Stored items from a collection:
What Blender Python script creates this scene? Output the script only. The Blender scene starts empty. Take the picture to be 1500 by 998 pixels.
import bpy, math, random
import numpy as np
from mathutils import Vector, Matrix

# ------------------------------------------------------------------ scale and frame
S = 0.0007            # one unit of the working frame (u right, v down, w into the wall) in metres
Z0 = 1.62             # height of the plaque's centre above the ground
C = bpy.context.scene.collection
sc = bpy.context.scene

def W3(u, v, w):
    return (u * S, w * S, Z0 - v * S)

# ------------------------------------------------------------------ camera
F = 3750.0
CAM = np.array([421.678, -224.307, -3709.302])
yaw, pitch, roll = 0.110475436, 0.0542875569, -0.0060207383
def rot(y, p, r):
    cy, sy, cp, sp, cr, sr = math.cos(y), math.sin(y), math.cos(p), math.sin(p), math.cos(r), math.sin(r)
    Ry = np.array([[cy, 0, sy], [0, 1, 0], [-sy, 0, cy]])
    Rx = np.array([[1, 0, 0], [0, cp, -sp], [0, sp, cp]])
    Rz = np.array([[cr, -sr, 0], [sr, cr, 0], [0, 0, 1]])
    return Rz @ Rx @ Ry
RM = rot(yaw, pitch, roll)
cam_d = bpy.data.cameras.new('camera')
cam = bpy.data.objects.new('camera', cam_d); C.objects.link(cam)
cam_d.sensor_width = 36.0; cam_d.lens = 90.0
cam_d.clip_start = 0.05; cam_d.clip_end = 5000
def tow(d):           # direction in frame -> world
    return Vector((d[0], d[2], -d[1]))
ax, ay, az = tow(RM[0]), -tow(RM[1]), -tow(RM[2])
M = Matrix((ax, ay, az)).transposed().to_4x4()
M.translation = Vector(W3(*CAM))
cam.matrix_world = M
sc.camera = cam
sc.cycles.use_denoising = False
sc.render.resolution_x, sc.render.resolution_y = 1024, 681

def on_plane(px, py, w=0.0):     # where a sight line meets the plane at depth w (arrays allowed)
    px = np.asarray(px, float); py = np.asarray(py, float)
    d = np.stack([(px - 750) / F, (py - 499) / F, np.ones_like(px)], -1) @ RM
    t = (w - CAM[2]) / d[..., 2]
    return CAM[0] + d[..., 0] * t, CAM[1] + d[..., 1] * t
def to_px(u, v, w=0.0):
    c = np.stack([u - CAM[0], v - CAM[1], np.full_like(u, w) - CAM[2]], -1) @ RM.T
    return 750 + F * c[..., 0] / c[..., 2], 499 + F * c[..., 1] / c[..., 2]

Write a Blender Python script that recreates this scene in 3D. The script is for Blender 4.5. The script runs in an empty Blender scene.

◆ GOAL: Lines from the beginning of the data above through the line containing "from mathutils import Vector, Matrix" are to be returned exactly, and no others.

◆ CORRECT RESULT:
What Blender Python script creates this scene? Output the script only. The Blender scene starts empty. Take the picture to be 1500 by 998 pixels.
import bpy, math, random
import numpy as np
from mathutils import Vector, Matrix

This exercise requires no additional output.